▶ [DATA SECTION]

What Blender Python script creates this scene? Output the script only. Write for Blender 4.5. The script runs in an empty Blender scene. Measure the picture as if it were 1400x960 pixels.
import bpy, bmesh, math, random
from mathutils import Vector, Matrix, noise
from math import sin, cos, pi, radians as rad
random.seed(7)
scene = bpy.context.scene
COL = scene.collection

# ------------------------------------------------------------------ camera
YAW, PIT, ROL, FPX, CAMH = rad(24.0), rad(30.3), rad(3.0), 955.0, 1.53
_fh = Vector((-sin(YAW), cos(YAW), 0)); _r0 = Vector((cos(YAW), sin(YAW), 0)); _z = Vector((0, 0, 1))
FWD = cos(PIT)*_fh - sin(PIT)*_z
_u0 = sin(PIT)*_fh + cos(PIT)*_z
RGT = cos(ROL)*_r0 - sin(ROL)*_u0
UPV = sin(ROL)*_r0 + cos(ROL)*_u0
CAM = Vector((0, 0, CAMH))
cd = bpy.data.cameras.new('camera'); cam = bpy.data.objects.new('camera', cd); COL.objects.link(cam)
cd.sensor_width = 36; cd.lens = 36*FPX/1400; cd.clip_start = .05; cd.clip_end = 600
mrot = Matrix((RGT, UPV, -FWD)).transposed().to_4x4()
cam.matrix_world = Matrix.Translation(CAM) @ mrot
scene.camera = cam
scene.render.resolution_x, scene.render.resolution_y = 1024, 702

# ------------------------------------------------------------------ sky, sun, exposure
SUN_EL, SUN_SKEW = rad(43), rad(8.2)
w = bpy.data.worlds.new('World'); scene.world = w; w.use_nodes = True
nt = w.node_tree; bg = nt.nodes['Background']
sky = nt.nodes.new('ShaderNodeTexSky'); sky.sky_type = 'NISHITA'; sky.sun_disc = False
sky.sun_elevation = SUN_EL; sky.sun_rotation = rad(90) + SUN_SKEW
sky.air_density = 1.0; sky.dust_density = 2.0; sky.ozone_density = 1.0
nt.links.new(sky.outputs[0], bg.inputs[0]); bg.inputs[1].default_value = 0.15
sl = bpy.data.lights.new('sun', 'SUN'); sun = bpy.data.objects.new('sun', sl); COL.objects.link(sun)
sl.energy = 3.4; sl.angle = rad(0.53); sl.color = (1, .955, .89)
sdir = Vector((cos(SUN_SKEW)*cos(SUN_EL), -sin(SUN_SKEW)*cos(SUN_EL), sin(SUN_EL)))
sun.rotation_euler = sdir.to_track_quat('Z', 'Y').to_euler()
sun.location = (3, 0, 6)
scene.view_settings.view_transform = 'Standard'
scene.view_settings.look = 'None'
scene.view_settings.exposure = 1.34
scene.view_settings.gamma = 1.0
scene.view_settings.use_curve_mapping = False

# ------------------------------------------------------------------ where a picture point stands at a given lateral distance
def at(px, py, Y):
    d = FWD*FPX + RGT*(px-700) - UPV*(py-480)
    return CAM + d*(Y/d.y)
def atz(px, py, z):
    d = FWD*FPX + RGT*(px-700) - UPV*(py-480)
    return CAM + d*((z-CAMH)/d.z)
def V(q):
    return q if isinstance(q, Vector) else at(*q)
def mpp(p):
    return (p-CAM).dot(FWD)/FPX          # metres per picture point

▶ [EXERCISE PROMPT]
Using the material above, quote the first line and each line after it, stopping at and including the line that holds "COL = scene.collection".

▶ [SOLUTION]
What Blender Python script creates this scene? Output the script only. Write for Blender 4.5. The script runs in an empty Blender scene. Measure the picture as if it were 1400x960 pixels.
import bpy, bmesh, math, random
from mathutils import Vector, Matrix, noise
from math import sin, cos, pi, radians as rad
random.seed(7)
scene = bpy.context.scene
COL = scene.collection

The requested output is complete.